Onstage, Gwar work hard for their ticket money. Frontman Oderus Urungus, a.k.a. Dave Brokie, and his crew of assorted rock ‘n’ roll adventurers, play tight and fast for two hours, dressed in huge foam costumes. They look like oversized cartoon hero’s battling for space on the Pitz stage. Nikki and I were both impressed with Oderus’s shoulder pads; striking four foot tall spikes. Now that’s the kind of power dressing that would make an impact in the office! The band’s set has the drums poised high over the stage, surrounded by a vast wall of bones which probably houses their guitars! But the effect is something from a funfair of horrors. Frequently between songs, ‘slaves’ dressed as various icons of modern culture, including Hitler, Jesus and Osama Bin Laden, are marched onto the stage only to be decapitated, torn from limb to limb, their blood sprayed over the audience. All the while Oderus baits the crowd, says he longs for a return to the days of Margret Thatcher, and sprays the audience with suspicious looking liquid from his own giant prosthetic phallus. At one point George Bush is decapitated, his blood spewing on and off the stage. Oderus then climbs on his little stage pedestal and attempts to mount the hole left on George’s neck. Gosh, these are politically proactive chaps!

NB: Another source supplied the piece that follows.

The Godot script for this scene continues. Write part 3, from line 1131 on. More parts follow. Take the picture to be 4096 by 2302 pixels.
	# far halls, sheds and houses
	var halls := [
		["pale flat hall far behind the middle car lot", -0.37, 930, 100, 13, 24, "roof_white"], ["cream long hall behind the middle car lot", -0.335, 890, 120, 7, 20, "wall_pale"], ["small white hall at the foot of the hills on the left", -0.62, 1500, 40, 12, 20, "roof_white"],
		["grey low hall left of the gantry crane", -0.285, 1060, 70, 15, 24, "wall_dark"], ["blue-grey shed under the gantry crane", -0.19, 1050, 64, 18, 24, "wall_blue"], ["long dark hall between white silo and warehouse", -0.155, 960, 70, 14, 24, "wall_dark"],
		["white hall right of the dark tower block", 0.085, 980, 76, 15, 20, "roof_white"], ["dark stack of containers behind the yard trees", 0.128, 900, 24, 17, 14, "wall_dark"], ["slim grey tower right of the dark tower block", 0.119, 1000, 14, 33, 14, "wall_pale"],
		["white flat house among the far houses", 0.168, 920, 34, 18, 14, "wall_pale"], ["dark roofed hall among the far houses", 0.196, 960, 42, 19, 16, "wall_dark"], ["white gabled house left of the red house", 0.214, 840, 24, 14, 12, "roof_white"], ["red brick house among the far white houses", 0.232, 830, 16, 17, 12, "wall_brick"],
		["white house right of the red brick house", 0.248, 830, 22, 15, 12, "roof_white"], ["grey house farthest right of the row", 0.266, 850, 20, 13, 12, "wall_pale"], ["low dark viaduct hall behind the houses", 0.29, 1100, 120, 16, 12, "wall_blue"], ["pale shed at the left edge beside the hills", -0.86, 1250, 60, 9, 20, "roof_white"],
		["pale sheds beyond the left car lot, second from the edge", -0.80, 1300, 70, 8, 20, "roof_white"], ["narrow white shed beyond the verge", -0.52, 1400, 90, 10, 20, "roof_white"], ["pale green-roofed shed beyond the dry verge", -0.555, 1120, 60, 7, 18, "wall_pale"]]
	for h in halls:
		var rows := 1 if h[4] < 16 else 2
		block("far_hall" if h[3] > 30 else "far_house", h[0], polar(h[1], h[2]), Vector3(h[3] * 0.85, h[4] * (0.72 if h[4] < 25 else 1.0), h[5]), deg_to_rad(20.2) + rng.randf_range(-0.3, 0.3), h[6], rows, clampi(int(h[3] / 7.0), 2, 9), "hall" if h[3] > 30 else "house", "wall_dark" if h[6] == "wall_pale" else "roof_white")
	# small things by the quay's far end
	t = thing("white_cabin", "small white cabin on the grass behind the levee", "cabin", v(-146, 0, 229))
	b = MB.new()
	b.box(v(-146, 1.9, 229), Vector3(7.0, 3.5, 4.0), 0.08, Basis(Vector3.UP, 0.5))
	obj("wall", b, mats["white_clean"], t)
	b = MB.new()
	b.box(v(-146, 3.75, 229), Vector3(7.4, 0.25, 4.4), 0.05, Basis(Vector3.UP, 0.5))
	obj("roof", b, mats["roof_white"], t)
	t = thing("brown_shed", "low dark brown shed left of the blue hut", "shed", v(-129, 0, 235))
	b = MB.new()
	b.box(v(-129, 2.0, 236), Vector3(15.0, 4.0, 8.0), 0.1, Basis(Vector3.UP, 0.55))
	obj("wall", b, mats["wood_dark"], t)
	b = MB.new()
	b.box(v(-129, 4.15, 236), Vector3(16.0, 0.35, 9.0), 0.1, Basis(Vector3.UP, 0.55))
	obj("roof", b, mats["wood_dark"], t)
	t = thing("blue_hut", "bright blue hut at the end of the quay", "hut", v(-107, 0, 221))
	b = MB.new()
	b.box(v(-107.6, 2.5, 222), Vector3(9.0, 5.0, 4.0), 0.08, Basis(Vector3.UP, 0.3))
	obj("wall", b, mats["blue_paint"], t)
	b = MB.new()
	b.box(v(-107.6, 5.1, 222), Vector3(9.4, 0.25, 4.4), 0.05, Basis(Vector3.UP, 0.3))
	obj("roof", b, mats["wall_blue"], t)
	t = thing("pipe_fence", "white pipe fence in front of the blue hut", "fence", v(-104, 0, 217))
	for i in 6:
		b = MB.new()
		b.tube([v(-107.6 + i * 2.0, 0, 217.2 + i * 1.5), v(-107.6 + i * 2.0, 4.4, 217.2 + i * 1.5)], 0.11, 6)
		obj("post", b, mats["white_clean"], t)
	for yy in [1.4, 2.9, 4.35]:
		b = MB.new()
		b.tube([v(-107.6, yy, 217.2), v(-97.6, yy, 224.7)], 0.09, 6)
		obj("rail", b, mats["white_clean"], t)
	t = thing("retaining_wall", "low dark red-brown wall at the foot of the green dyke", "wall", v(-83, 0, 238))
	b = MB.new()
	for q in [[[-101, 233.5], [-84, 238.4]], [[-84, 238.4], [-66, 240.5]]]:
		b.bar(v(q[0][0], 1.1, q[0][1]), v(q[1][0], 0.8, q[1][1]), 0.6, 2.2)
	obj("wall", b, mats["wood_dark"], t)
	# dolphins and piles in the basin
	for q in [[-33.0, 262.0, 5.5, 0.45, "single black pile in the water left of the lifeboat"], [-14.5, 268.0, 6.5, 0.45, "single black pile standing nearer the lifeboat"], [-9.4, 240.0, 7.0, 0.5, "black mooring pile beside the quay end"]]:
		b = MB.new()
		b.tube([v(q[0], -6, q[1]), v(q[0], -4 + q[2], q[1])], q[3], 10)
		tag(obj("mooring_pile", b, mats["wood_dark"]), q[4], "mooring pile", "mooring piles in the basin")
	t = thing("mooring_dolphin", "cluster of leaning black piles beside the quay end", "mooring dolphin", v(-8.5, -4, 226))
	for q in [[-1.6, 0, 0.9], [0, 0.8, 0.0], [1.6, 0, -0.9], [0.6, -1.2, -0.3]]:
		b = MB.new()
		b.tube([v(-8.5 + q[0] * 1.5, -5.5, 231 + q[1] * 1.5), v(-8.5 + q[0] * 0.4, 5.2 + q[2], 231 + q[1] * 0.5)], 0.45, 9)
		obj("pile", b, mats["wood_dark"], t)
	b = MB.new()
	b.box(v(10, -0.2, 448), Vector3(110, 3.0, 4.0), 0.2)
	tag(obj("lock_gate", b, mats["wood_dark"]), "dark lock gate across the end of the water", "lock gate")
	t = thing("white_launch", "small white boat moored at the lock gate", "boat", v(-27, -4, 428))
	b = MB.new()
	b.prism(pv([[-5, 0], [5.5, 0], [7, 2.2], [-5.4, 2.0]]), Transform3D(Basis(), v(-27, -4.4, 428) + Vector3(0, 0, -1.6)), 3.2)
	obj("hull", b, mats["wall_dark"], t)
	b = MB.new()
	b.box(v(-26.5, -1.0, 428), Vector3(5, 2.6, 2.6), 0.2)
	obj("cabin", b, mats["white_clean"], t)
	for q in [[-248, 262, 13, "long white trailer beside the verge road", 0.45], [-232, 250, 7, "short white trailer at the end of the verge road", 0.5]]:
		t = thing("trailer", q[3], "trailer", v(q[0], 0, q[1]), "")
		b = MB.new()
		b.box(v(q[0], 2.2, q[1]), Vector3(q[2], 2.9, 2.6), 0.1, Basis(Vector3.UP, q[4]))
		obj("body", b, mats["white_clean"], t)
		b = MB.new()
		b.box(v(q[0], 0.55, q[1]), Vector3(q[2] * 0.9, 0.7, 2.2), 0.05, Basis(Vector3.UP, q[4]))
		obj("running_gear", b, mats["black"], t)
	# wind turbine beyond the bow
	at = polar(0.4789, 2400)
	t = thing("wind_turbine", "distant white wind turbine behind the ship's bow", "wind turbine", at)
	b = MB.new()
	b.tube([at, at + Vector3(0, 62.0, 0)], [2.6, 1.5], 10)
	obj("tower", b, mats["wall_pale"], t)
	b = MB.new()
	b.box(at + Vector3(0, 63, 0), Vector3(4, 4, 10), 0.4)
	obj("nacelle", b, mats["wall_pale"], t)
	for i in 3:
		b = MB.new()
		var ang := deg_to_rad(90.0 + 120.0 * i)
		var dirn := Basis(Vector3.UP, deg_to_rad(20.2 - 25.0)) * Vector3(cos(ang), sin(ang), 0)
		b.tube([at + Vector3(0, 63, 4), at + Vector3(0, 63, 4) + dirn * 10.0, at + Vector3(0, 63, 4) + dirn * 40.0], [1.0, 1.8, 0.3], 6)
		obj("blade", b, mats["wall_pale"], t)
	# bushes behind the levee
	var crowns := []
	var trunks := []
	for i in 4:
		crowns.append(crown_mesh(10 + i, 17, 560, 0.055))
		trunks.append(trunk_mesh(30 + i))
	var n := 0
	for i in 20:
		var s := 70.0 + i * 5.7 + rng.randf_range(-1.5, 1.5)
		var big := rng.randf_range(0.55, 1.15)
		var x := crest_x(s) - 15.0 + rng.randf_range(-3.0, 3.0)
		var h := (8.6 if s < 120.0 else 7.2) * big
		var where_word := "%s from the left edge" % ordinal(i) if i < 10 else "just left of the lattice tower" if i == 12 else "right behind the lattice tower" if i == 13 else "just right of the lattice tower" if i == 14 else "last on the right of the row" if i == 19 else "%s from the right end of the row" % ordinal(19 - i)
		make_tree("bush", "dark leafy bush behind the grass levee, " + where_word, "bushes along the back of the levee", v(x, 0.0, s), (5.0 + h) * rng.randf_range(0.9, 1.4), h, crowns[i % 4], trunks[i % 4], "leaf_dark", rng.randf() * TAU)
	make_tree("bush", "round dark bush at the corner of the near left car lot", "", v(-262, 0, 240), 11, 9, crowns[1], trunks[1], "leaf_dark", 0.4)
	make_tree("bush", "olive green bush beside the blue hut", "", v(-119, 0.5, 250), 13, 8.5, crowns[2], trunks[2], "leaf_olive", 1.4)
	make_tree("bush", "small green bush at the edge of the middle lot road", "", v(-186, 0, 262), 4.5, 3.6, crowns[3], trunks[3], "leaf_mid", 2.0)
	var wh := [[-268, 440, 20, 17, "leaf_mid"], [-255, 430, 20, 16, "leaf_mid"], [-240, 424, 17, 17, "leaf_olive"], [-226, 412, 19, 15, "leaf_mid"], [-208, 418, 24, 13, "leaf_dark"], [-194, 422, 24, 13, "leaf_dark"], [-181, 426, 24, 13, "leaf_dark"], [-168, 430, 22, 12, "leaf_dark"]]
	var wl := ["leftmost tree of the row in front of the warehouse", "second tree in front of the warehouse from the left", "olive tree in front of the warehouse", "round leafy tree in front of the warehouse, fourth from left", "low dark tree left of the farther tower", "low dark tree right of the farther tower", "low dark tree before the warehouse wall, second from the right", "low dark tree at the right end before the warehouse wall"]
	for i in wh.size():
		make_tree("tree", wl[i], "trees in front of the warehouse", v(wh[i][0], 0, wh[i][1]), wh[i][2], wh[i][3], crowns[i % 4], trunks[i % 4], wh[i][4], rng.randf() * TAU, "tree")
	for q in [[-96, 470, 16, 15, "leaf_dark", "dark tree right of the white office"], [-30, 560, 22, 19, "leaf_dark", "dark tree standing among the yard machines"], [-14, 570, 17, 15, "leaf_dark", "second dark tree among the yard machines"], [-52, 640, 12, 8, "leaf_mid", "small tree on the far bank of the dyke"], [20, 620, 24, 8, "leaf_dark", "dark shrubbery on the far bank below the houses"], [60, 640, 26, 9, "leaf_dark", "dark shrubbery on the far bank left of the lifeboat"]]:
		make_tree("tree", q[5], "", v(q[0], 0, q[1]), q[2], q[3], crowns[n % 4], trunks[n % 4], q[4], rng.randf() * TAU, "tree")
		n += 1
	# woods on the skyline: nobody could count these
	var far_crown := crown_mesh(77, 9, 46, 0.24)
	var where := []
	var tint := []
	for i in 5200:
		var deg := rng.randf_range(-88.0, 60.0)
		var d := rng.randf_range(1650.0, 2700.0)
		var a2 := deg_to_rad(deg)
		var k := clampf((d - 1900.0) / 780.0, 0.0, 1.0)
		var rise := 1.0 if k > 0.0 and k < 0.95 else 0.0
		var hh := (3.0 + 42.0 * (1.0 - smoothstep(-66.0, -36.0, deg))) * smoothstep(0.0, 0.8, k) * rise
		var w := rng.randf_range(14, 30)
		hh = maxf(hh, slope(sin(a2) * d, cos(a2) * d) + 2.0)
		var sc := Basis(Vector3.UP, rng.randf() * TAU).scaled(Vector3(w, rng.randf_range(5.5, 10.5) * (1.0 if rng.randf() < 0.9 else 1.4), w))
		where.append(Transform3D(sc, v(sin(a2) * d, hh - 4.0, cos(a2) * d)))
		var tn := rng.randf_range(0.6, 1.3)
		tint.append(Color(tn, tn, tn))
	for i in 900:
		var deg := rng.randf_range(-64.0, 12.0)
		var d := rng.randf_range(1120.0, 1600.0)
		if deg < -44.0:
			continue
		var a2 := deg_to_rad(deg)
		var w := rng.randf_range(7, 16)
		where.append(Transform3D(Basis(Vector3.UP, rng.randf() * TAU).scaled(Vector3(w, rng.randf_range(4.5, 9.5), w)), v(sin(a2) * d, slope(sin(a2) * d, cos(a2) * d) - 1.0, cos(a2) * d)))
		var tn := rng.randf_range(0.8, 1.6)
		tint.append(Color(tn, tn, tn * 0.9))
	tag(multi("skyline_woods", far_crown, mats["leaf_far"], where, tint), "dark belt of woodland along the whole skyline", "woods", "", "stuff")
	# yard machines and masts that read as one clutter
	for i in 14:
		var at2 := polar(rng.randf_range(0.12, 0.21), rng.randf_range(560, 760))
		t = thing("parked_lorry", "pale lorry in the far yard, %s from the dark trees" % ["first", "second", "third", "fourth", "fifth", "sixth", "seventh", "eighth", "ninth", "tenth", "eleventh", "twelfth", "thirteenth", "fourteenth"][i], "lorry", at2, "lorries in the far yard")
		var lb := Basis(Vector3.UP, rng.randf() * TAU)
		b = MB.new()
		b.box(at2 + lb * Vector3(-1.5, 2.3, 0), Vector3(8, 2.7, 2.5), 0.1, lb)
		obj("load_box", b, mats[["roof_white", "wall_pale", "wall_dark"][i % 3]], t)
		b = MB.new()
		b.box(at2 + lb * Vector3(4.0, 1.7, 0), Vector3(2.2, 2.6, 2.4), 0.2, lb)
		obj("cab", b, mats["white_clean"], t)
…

So then perhaps the biggest surprise of the evening is the quality of the music. Over the past 20 years these metal underdogs, banned from theaters and ridiculed by the mainstream, have actually sculpted a melodic and creative sound. Far from ‘God-What-an-Awful-Racket’, they actually sound more refreshing and modern than Trivium, more tuneful than Slayer and more heartfelt than Panic At The Disco. These guys believe in what they’re doing, they believe in their art, they believe in giving the audience the best stage show in town every night, and they believe in writing and playing the best music they can. Against a backbone of chunky mosh-pit raging riffs they layer bass breaks, guitar solos that carry the song without sounding cheesy, socially and politically proactive lyrics and soaring choruses Slipknot would be proud of. The band don’t sound 20 years old, and the members, despite still not managing to become millionaires when far more mediocre acts have found success in their place, are still giving it 100% every night. Tonight, this really is the best show in town!

Standing outside the venue afterwards, I feel like I’m standing outside A&E shortly after an unfortunate incident with a litter of hungry pumas! Kids pile out of the auditorium, thick in fake blood and green bile. We escaped without a scratch, those blood spewing cannons evidently calibrated to reach only to within about ten foot of the walls of the auditorium. And I read in an interview afterward, Gwar only like to use food dyes that wash out easily and have no wish to ruin cloths or auditoriums. Its only a show, this is just for fun, and they’re ok these Gwar dudes!